• [DIRECTIVE]:
Repeat the material exactly from its first line to the line that includes "col = scene.collection". Skip pictures.
==== GIVEN INFORMATION ====
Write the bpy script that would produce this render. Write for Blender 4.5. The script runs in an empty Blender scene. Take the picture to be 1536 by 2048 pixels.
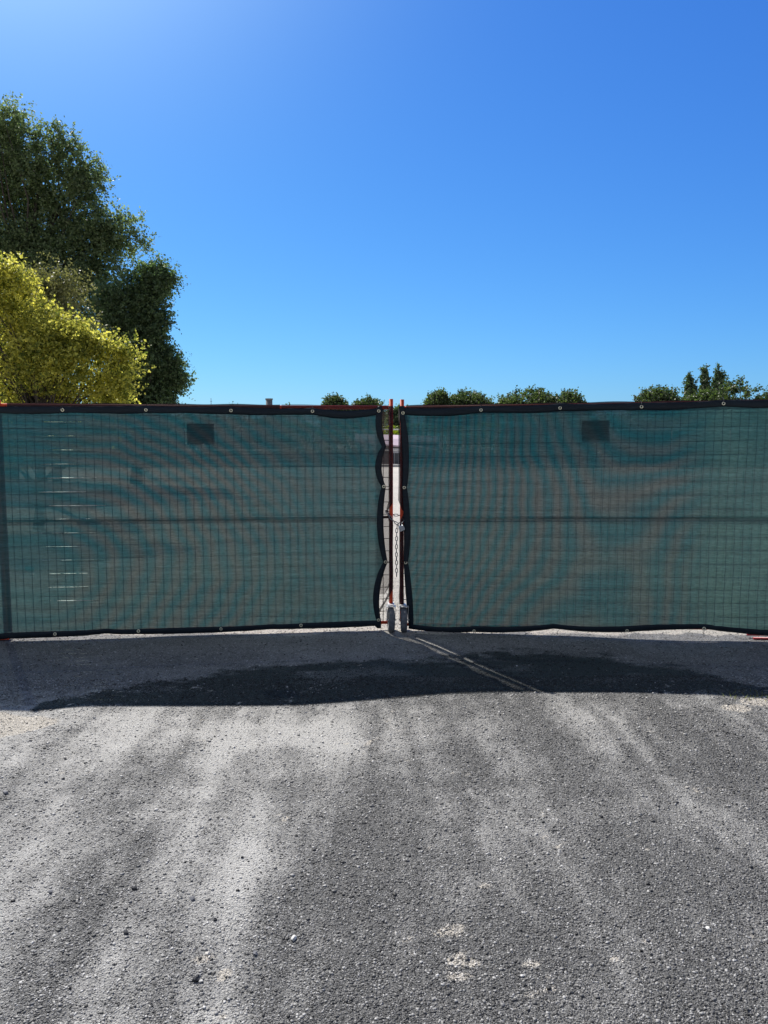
import bpy, math, random
import numpy as np
from mathutils import Vector, Matrix
R = math.radians
random.seed(7); rng = np.random.default_rng(11)
scene = bpy.context.scene
col = scene.collection

# ------------------------------------------------------------ camera, world, sun, exposure
CAMH = 1.55; F = 1540.0; HOR = 868.0
P = math.atan((1024 - HOR) / F)
cam_d = bpy.data.cameras.new('camera'); cam = bpy.data.objects.new('camera', cam_d); col.objects.link(cam)
cam.location = (0, 0, CAMH); cam.rotation_euler = (math.pi / 2 - P, 0, 0)
cam_d.sensor_fit = 'VERTICAL'; cam_d.sensor_height = 24; cam_d.lens = 24 * F / 2048
cam_d.clip_start = 0.05; cam_d.clip_end = 4000
scene.camera = cam
SUN_AZ = R(-30); SUN_EL = R(46)          # azimuth from +Y, negative = to the left
w = bpy.data.worlds.new('World'); scene.world = w; w.use_nodes = True
nt = w.node_tree; nt.nodes.clear()
sky = nt.nodes.new('ShaderNodeTexSky'); sky.sky_type = 'NISHITA'; sky.sun_disc = False
sky.sun_elevation = SUN_EL; sky.sun_rotation = SUN_AZ
sky.air_density = 1.0; sky.dust_density = 0.35; sky.ozone_density = 6.0; sky.altitude = 0
sepc = nt.nodes.new('ShaderNodeSeparateColor'); comb = nt.nodes.new('ShaderNodeCombineColor'); nt.links.new(sky.outputs[0], sepc.inputs[0])
for i_, (k_, e_) in enumerate(((0.255, 1.168), (0.614, 1.0), (1.90, 0.632))):     # white balance of the deep blue sky
    pw = nt.nodes.new('ShaderNodeMath'); pw.operation = 'POWER'; pw.inputs[1].default_value = e_; nt.links.new(sepc.outputs[i_], pw.inputs[0])
    ml = nt.nodes.new('ShaderNodeMath'); ml.operation = 'MULTIPLY'; ml.inputs[1].default_value = k_; nt.links.new(pw.outputs[0], ml.inputs[0]); nt.links.new(ml.outputs[0], comb.inputs[i_])
bg = nt.nodes.new('ShaderNodeBackground'); bg.inputs['Strength'].default_value = 0.10
wo = nt.nodes.new('ShaderNodeOutputWorld')
tcw = nt.nodes.new('ShaderNodeTexCoord'); sxyz = nt.nodes.new('ShaderNodeSeparateXYZ'); nt.links.new(tcw.outputs['Generated'], sxyz.inputs[0])
mr = nt.nodes.new('ShaderNodeMapRange'); mr.interpolation_type = 'SMOOTHSTEP'; mr.inputs['From Min'].default_value = 0.55; mr.inputs['From Max'].default_value = -0.35; mr.inputs['To Min'].default_value = 0; mr.inputs['To Max'].default_value = 0.8
nt.links.new(sxyz.outputs[1], mr.inputs['Value'])
hz = nt.nodes.new('ShaderNodeMix'); hz.data_type = 'RGBA'; nt.links.new(mr.outputs[0], hz.inputs[0]); nt.links.new(comb.outputs[0], hz.inputs[6])      # paler sky added behind the camera, cutting blue fill in the shade
hz.inputs[7].default_value = (2.1, 2.25, 2.45, 1); 
vd = nt.nodes.new('ShaderNodeVectorMath'); vd.operation = 'DOT_PRODUCT'; nt.links.new(tcw.outputs['Generated'], vd.inputs[0])      # bright aureole round the sun
vd.inputs[1].default_value = (math.sin(SUN_AZ) * math.cos(SUN_EL), math.cos(SUN_AZ) * math.cos(SUN_EL), math.sin(SUN_EL))
mx0 = nt.nodes.new('ShaderNodeMath'); mx0.operation = 'MAXIMUM'; mx0.inputs[1].default_value = 0; nt.links.new(vd.outputs['Value'], mx0.inputs[0])
pw0 = nt.nodes.new('ShaderNodeMath'); pw0.operation = 'POWER'; pw0.inputs[1].default_value = 24; nt.links.new(mx0.outputs[0], pw0.inputs[0])
gl = nt.nodes.new('ShaderNodeMix'); gl.data_type = 'RGBA'; gl.blend_type = 'ADD'; gl.clamp_factor = False; nt.links.new(pw0.outputs[0], gl.inputs[0]); nt.links.new(hz.outputs[2], gl.inputs[6]); gl.inputs[7].default_value = (6.5, 7.5, 5.0, 1)
nt.links.new(gl.outputs[2], bg.inputs[0]); nt.links.new(bg.outputs[0], wo.inputs[0])
sl = bpy.data.lights.new('sun', 'SUN'); sl.energy = 4.5; sl.angle = R(0.53); sl.color = (1, 0.955, 0.88)
sun = bpy.data.objects.new('sun', sl); col.objects.link(sun)
sd = Vector((math.sin(SUN_AZ) * math.cos(SUN_EL), math.cos(SUN_AZ) * math.cos(SUN_EL), math.sin(SUN_EL)))
sun.rotation_euler = sd.to_track_quat('Z', 'Y').to_euler(); sun.location = (0, 0, 30)
scene.view_settings.view_transform = 'Standard'; scene.view_settings.look = 'None'
scene.view_settings.exposure = 0.5; scene.view_settings.gamma = 1
scene.render.engine = 'CYCLES'
scene.cycles.transparent_max_bounces = 24; scene.cycles.max_bounces = 8

# ------------------------------------------------------------ helpers
def ray(px, py):
    x = (px - 768) / F; y = (1024 - py) / F
    return np.array([x, math.cos(P) + y * math.sin(P), -math.sin(P) + y * math.cos(P)])
def at(px, py, Y):
    d = ray(px, py); t = Y / d[1]; return np.array([d[0] * t, Y, CAMH + d[2] * t])
def gnd(px, py):
    d = ray(px, py); t = -CAMH / d[2]; return (d[0] * t, d[1] * t)

def ob(name, verts, faces, mat=None, parent=None, smooth=False):
    me = bpy.data.meshes.new(name); me.from_pydata([tuple(map(float, v)) for v in verts], [], [tuple(f) for f in faces]); me.update()
    if mat: me.materials.append(mat)
    if smooth: me.polygons.foreach_set('use_smooth', [True] * len(me.polygons))
    o = bpy.data.objects.new(name, me); col.objects.link(o)
    if parent is not None:
        o.parent = parent
        off = parent_world(parent)
        o.matrix_parent_inverse = Matrix.Translation(-off)
    return o
def parent_world(p):
    v = Vector(p.location)
    q = p
    while q.parent is not None:
        break
    return v if p.parent is None and p.type == 'EMPTY' else Vector((0, 0, 0)) if p.parent is None else parent_world(p.parent)
def fast_mesh(name, V, Fc, mat, parent=None, smooth=False, nper=4):
    me = bpy.data.meshes.new(name)
    V = np.asarray(V, np.float32); Fc = np.asarray(Fc, np.int32)
    me.vertices.add(len(V)); me.vertices.foreach_set('co', V.ravel())
    me.loops.add(Fc.size); me.loops.foreach_set('vertex_index', Fc.ravel())
    me.polygons.add(len(Fc)); me.polygons.foreach_set('loop_start', np.arange(0, Fc.size, nper, dtype=np.int32))
    me.update(calc_edges=True)
    if smooth: me.polygons.foreach_set('use_smooth', np.ones(len(Fc), bool))
    me.materials.append(mat)
    o = bpy.data.objects.new(name, me); col.objects.link(o)
    if parent is not None:
        o.parent = parent; o.matrix_parent_inverse = Matrix.Translation(-parent_world(parent))
    return o
def attr(o, name, vals):
    a = o.data.attributes.new(name, 'FLOAT', 'POINT'); a.data.foreach_set('value', np.asarray(vals, np.float32).ravel())
def attrc(o, name, vals):
    a = o.data.attributes.new(name, 'FLOAT_COLOR', 'POINT')
    c = np.ones((len(vals), 4), np.float32); c[:, :3] = vals; a.data.foreach_set('color', c.ravel())
def tag(o, label=None, cat=None, group=None, kind=None):
    if label: o['label'] = label
    if cat: o['category'] = cat
    if group: o['group'] = group
    if kind: o['kind'] = kind
    return o
def empty(name, loc, label, cat, group=None):
    o = bpy.data.objects.new(name, None); col.objects.link(o); o.location = tuple(map(float, loc)); o.empty_display_size = 0.1
    return tag(o, label, cat, group)

class MB:
    def __init__(s): s.v = []; s.f = []
    def add(s, v, f):
        b = len(s.v); s.v += [tuple(map(float, q)) for q in v]; s.f += [tuple(i + b for i in q) for q in f]; return s
    def box(s, c, d, M=None):
        x, y, z = d[0] / 2, d[1] / 2, d[2] / 2
        v = [Vector((a * x, b * y, e * z)) for a in (-1, 1) for b in (-1, 1) for e in (-1, 1)]
        if M is not None: v = [M @ q for q in v]
        v = [q + Vector(c) for q in v]
        return s.add(v, [(0, 1, 3, 2), (4, 6, 7, 5), (0, 4, 5, 1), (2, 3, 7, 6), (0, 2, 6, 4), (1, 5, 7, 3)])
    def tube(s, pts, r, n=10, cap=True, closed=False):
        pts = [Vector(tuple(map(float, p))) for p in pts]; m = len(pts)
        rs = r if hasattr(r, '__len__') else [r] * m
        V = []; prev = None
        for i, p in enumerate(pts):
            if closed: t = pts[(i + 1) % m] - pts[i - 1]
            else: t = pts[min(i + 1, m - 1)] - pts[max(i - 1, 0)]
            t.normalize()
            if prev is None:
                a = Vector((0, 0, 1)) if abs(t.z) < 0.9 else Vector((1, 0, 0)); u = t.cross(a).normalized()
            else: u = (prev - t * prev.dot(t)).normalized()
            prev = u; vv = t.cross(u)
            for k in range(n):
                an = 2 * math.pi * k / n; V.append(p + (u * math.cos(an) + vv * math.sin(an)) * rs[i])
        Fc = []
        for i in range(m if closed else m - 1):
            j = (i + 1) % m
            for k in range(n): Fc.append((i * n + k, i * n + (k + 1) % n, j * n + (k + 1) % n, j * n + k))
        if cap and not closed: Fc += [tuple(range(n))[::-1], tuple((m - 1) * n + k for k in range(n))]
        return s.add(V, Fc)
    def lathe(s, prof, M, n=28):     # prof (r, h) about local Z, closed profile
        V = []; m = len(prof)
        for r, h in prof:
            for k in range(n):
                an = 2 * math.pi * k / n; V.append(M @ Vector((r * math.cos(an), r * math.sin(an), h)))
        Fc = []
        for i in range(m):
            j = (i + 1) % m
            for k in range(n): Fc.append((i * n + k, i * n + (k + 1) % n, j * n + (k + 1) % n, j * n + k))
        return s.add(V, Fc)
    def build(s, name, mat, parent=None, smooth=False): return ob(name, s.v, s.f, mat, parent, smooth)

def _h(ix, iy, seed):
    n = (ix.astype(np.int64) * 374761393 + iy.astype(np.int64) * 668265263 + seed * 1274126177) & 0xffffffff
    n = ((n ^ (n >> 13)) * 1274126177) & 0xffffffff
    return ((n ^ (n >> 16)) & 0xffff) / 65535.0
def vnoise(x, y, seed=0):
    x = np.asarray(x, float); y = np.asarray(y, float)
    ix = np.floor(x); iy = np.floor(y); fx = x - ix; fy = y - iy
    fx = fx * fx * (3 - 2 * fx); fy = fy * fy * (3 - 2 * fy)
    a = _h(ix, iy, seed); b = _h(ix + 1, iy, seed); c = _h(ix, iy + 1, seed); d = _h(ix + 1, iy + 1, seed)
    return (a * (1 - fx) + b * fx) * (1 - fy) + (c * (1 - fx) + d * fx) * fy
def fbm(x, y, seed=0, o=4):
    s = 0; a = 0.5; t = 0
    for i in range(o): s = s + a * vnoise(x * 2 ** i + i * 17.3, y * 2 ** i - i * 9.1, seed + i); t += a; a *= 0.5
    return s / t
def sstep(a, b, x): t = np.clip((x - a) / (b - a), 0, 1); return t * t * (3 - 2 * t)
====
• [REPLY]:
Write the bpy script that would produce this render. Write for Blender 4.5. The script runs in an empty Blender scene. Take the picture to be 1536 by 2048 pixels.
import bpy, math, random
import numpy as np
from mathutils import Vector, Matrix
R = math.radians
random.seed(7); rng = np.random.default_rng(11)
scene = bpy.context.scene
col = scene.collection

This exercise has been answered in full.